Dubai Off-Plan Property Guide 2025
Everything you need to know about buying off-plan property in Dubai — from payment plans and developer due diligence to handover timelines and your legal protections as a buyer.
Off-plan property — purchasing a home before it is built — is Dubai’s most popular entry strategy for both local and international investors. With payment plans that spread the cost over the construction period and prices typically 10–20% below market rate at launch, the appeal is clear.
How Off-Plan Payment Plans Work
The most common structure is a 60/40 or 70/30 split — meaning you pay 60–70% during construction and the remaining balance on handover. Some developers offer 1% monthly plans or post-handover payment schemes, allowing you to pay part of the purchase price over 2–5 years after you receive the keys.

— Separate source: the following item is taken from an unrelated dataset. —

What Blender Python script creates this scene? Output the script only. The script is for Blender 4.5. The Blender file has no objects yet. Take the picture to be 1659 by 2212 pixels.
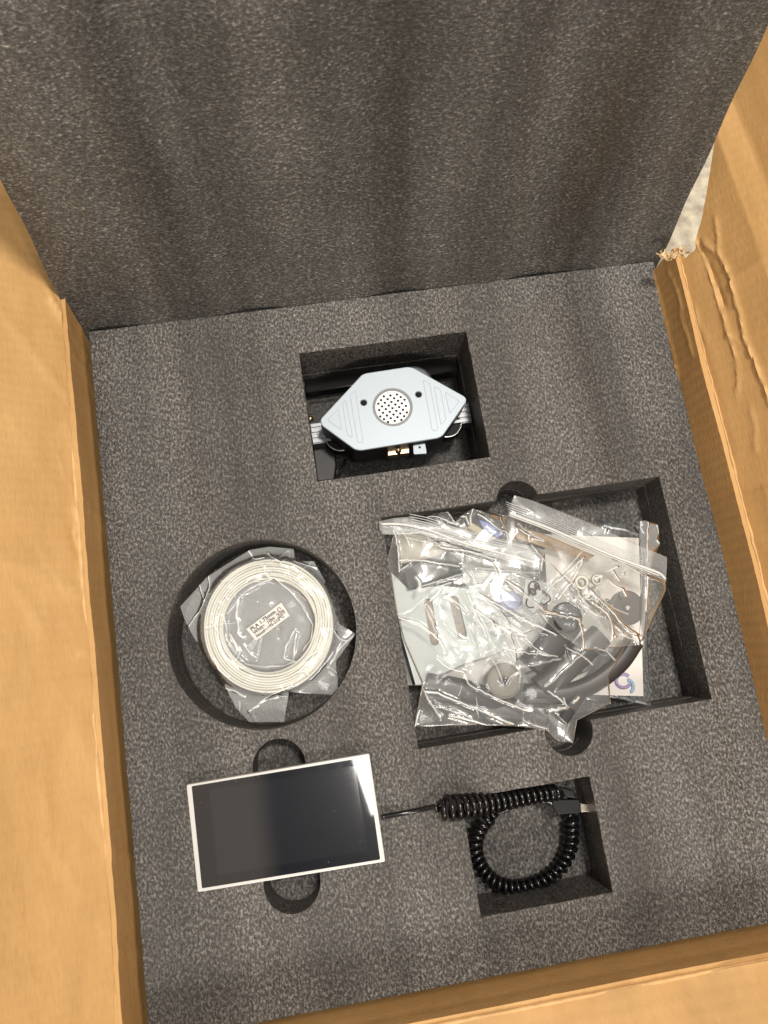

Choosing the Right Developer
Developer track record is critical. Established names like Emaar, Nakheel, Sobha, and Damac have delivered thousands of units on time and to specification. Always verify the developer is registered with the Real Estate Regulatory Authority (RERA) and that the project’s escrow account is open — this is a legal requirement in Dubai that protects your payments.
Your Legal Protections
Dubai’s real estate laws are buyer-friendly. All off-plan sales must be registered with RERA, payments must go into a government-supervised escrow account, and developers are legally required to complete projects or refund buyers in full. The Dubai Land Department (DLD) issues a Sales Purchase Agreement (SPA) that is enforceable in court.